Problem to work on: Each line from the start of the data below through the one containing "S.camera = cam" must be reproduced exactly.

Data block:

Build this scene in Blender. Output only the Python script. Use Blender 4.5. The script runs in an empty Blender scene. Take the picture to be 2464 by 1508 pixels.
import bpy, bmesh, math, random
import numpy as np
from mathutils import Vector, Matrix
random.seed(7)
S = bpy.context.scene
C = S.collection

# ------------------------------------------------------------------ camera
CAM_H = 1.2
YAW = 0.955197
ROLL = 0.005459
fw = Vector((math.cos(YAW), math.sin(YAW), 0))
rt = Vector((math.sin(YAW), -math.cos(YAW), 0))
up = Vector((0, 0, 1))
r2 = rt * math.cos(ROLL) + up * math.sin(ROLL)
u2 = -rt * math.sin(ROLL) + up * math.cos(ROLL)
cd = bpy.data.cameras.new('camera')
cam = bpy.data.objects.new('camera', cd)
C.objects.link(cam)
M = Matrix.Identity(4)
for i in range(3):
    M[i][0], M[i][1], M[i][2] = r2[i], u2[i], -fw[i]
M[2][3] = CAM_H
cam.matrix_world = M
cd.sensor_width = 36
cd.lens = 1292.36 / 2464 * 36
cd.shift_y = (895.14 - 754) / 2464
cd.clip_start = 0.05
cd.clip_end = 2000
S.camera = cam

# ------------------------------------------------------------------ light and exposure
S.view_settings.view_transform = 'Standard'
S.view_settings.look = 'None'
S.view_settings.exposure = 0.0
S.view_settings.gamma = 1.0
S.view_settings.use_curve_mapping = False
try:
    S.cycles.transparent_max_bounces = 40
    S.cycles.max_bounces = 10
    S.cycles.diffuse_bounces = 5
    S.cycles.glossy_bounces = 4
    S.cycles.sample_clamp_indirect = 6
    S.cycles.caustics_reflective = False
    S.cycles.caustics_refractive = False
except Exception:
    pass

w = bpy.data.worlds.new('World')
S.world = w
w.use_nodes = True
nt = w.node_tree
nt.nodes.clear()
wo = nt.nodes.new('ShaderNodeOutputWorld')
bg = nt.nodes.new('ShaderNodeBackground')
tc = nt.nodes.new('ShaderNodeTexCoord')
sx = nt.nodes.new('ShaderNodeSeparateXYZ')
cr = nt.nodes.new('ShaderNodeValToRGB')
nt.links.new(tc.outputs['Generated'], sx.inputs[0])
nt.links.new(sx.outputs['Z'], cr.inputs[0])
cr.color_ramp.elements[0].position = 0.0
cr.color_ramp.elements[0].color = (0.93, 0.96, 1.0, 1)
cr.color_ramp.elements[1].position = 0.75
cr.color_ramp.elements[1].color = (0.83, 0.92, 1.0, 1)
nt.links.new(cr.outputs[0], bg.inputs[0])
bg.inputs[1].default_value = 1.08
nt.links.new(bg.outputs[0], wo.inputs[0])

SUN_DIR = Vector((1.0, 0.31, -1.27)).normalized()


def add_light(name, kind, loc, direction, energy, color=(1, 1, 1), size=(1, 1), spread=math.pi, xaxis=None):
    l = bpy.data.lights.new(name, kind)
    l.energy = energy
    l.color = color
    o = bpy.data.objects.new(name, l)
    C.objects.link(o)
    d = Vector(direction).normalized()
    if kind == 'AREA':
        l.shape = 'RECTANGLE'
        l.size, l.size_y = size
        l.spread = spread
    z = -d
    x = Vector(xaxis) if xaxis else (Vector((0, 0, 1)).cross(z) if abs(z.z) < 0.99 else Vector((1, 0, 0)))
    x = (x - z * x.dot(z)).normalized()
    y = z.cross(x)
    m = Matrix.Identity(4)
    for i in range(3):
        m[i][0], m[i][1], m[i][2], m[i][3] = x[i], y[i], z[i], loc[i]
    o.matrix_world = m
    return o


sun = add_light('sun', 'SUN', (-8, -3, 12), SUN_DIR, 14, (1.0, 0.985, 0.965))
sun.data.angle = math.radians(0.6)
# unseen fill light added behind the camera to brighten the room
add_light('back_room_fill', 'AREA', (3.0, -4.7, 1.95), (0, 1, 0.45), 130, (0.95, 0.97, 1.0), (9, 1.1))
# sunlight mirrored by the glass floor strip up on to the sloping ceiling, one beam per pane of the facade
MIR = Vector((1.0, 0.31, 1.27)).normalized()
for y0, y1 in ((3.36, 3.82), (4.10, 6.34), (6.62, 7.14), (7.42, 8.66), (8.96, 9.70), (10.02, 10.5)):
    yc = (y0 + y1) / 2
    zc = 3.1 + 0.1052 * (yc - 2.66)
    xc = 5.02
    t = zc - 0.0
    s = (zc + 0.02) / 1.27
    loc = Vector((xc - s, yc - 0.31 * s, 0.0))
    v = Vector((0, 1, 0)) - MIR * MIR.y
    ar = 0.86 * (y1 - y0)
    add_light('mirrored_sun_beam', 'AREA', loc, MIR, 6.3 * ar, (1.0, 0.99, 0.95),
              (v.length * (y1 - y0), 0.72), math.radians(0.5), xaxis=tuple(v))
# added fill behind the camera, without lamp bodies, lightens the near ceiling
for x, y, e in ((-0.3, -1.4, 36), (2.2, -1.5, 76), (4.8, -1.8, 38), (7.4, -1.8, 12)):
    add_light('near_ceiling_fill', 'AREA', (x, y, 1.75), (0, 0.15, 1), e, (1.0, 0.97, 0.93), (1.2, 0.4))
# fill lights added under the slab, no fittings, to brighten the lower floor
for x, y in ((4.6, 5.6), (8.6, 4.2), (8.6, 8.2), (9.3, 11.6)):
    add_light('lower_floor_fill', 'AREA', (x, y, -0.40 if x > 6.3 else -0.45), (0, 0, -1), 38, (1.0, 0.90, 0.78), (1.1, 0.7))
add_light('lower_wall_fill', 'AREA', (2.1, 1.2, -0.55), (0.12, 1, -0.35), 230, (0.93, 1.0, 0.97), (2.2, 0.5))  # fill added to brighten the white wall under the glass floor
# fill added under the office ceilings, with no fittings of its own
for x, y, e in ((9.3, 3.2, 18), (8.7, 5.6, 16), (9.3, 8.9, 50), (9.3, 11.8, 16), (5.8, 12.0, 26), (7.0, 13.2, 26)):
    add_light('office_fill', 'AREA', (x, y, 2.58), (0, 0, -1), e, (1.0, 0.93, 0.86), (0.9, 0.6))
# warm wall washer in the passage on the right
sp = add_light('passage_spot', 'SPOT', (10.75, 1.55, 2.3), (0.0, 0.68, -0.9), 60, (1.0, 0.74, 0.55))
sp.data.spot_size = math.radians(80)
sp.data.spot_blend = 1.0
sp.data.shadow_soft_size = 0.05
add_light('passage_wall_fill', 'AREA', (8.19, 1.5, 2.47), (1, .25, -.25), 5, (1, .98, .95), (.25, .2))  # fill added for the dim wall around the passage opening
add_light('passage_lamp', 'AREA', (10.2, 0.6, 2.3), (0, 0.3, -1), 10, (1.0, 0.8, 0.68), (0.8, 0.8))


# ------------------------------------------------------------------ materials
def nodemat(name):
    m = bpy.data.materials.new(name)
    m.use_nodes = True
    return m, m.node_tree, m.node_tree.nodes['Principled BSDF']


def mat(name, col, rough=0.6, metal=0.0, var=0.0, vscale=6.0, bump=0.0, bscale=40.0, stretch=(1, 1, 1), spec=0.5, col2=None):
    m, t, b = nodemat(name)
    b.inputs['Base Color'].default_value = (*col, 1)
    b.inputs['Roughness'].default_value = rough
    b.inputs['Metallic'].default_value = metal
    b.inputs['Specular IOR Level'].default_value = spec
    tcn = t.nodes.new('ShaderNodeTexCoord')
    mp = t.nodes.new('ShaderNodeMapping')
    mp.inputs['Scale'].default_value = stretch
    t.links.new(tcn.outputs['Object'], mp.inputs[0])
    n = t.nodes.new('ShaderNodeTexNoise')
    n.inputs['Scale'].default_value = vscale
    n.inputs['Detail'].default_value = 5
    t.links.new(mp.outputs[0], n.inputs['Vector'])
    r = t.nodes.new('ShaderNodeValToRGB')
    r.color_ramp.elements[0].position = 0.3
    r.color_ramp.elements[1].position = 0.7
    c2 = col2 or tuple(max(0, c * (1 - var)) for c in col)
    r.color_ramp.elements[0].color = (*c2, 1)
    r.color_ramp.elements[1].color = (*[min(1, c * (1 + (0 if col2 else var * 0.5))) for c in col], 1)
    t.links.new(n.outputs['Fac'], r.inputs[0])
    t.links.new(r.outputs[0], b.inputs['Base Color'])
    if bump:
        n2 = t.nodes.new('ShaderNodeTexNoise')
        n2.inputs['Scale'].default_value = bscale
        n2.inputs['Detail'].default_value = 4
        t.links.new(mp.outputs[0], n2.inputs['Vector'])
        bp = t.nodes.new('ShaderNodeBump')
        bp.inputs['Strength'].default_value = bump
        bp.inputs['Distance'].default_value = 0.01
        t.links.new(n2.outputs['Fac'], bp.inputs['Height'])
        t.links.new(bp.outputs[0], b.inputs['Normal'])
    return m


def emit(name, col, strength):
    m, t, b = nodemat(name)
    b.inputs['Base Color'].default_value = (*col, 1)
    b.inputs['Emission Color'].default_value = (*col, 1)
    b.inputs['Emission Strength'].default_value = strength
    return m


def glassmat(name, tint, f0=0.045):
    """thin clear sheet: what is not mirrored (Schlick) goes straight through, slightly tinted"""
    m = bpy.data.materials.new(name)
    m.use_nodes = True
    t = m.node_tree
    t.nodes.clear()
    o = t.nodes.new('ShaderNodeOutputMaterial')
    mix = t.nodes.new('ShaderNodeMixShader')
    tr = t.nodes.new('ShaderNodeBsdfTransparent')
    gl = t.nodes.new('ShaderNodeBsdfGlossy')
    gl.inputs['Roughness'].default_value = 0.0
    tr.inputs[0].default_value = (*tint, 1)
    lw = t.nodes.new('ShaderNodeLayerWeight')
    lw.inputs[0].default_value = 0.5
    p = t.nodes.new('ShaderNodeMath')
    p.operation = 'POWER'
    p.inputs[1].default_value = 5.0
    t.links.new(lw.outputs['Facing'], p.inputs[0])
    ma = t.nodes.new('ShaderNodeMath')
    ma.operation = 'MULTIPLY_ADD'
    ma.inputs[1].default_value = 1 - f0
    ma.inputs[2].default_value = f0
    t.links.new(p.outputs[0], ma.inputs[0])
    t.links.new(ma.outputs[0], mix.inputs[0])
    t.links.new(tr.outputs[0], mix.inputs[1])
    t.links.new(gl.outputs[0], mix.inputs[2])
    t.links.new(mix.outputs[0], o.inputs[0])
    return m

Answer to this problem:
Build this scene in Blender. Output only the Python script. Use Blender 4.5. The script runs in an empty Blender scene. Take the picture to be 2464 by 1508 pixels.
import bpy, bmesh, math, random
import numpy as np
from mathutils import Vector, Matrix
random.seed(7)
S = bpy.context.scene
C = S.collection

# ------------------------------------------------------------------ camera
CAM_H = 1.2
YAW = 0.955197
ROLL = 0.005459
fw = Vector((math.cos(YAW), math.sin(YAW), 0))
rt = Vector((math.sin(YAW), -math.cos(YAW), 0))
up = Vector((0, 0, 1))
r2 = rt * math.cos(ROLL) + up * math.sin(ROLL)
u2 = -rt * math.sin(ROLL) + up * math.cos(ROLL)
cd = bpy.data.cameras.new('camera')
cam = bpy.data.objects.new('camera', cd)
C.objects.link(cam)
M = Matrix.Identity(4)
for i in range(3):
    M[i][0], M[i][1], M[i][2] = r2[i], u2[i], -fw[i]
M[2][3] = CAM_H
cam.matrix_world = M
cd.sensor_width = 36
cd.lens = 1292.36 / 2464 * 36
cd.shift_y = (895.14 - 754) / 2464
cd.clip_start = 0.05
cd.clip_end = 2000
S.camera = cam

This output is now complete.